Mention projects, people, and themes. Tags like @auth-service, @migration, or #incident make it trivial to filter notes later. When performance review time comes, you can pull up everything related to a specific initiative in seconds.

3. Review weekly

Spend five minutes at the end of each week scanning your notes. This reinforces memory, helps you spot patterns, and gives you material for status updates. Many engineers find that weekly reviews surface accomplishments they’d otherwise forget.

4. Keep it low-friction

The best tracking system is the one you’ll actually use. If it requires opening a separate app, filling out forms, or following a rigid template, you’ll abandon it within weeks. Prioritize speed over completeness.
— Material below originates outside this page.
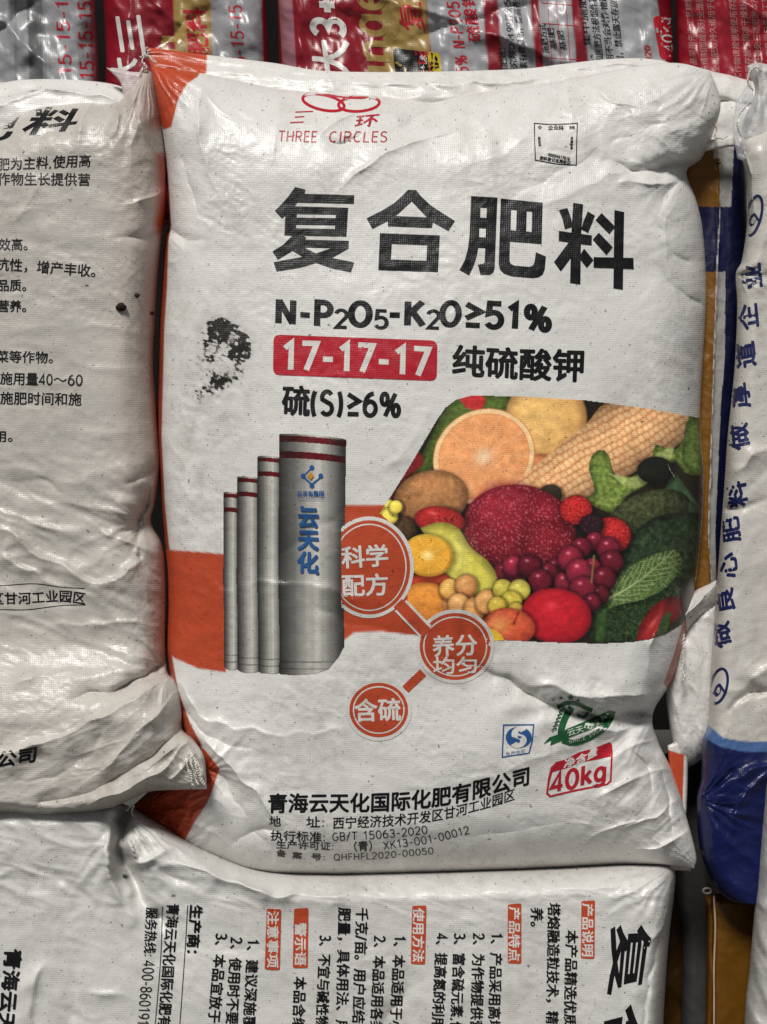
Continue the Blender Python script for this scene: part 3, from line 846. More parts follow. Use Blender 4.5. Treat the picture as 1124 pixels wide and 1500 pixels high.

How this compounds over time

Engineers who adopt these productivity habits report feeling more prepared for meetings, more confident during reviews, and less stressed about status updates. Over months, the benefits compound:

  • Career visibility: Your manager sees consistent evidence of your impact
  • Better 1:1s: You arrive with specific topics instead of vague feelings
  • Stronger reviews: You can cite concrete examples rather than generalizations
  • Reduced anxiety: You know exactly what you’ve accomplished

Start today

You don’t need a perfect system. Open a text file, a note-taking app, or a tool like JotChain and write three bullets about what you did today. Do it again tomorrow. Within a week, you’ll wonder how you ever worked without it.

The difference between good engineers and great engineers isn’t always technical skill—it’s the discipline to track, reflect, and communicate. Build that habit, and the rest follows.